Issue (iii): Whether the competent authority had the requisite reasons to believe and whether the appellant discharged the burden of showing that the money was not proceeds of crime.
Analysis: The Tribunal held that the material collected in the investigation, including the charge sheets and surrounding evidence, furnished a nexus for the formation of the statutory belief. At the stage of provisional attachment, the authority was not required to prove the case beyond doubt, but only to have material amounting to substantially probable cause. The appellant failed to produce balance sheets, account particulars, or other reliable documents showing the source of the cash and how it stood outside the proceeds of crime. The burden under the Act was therefore not discharged.
Conclusion: The reasons to believe were upheld and the appellant failed to displace the inference that the attached properties were proceeds of crime.

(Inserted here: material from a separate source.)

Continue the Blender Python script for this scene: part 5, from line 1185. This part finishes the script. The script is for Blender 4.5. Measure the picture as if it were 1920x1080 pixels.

Final Conclusion: The Tribunal found no jurisdictional error or legal infirmity in the confirmation of attachment, and the appellant was not entitled to the relief sought.
Ratio Decidendi: Under the Prevention of Money-laundering Act, property may be provisionally attached if there is material to form a bona fide belief that it represents proceeds of crime and may be concealed or transferred, even when it is not in the appellant's physical possession and even if the appellant is not the principal accused in the scheduled offence.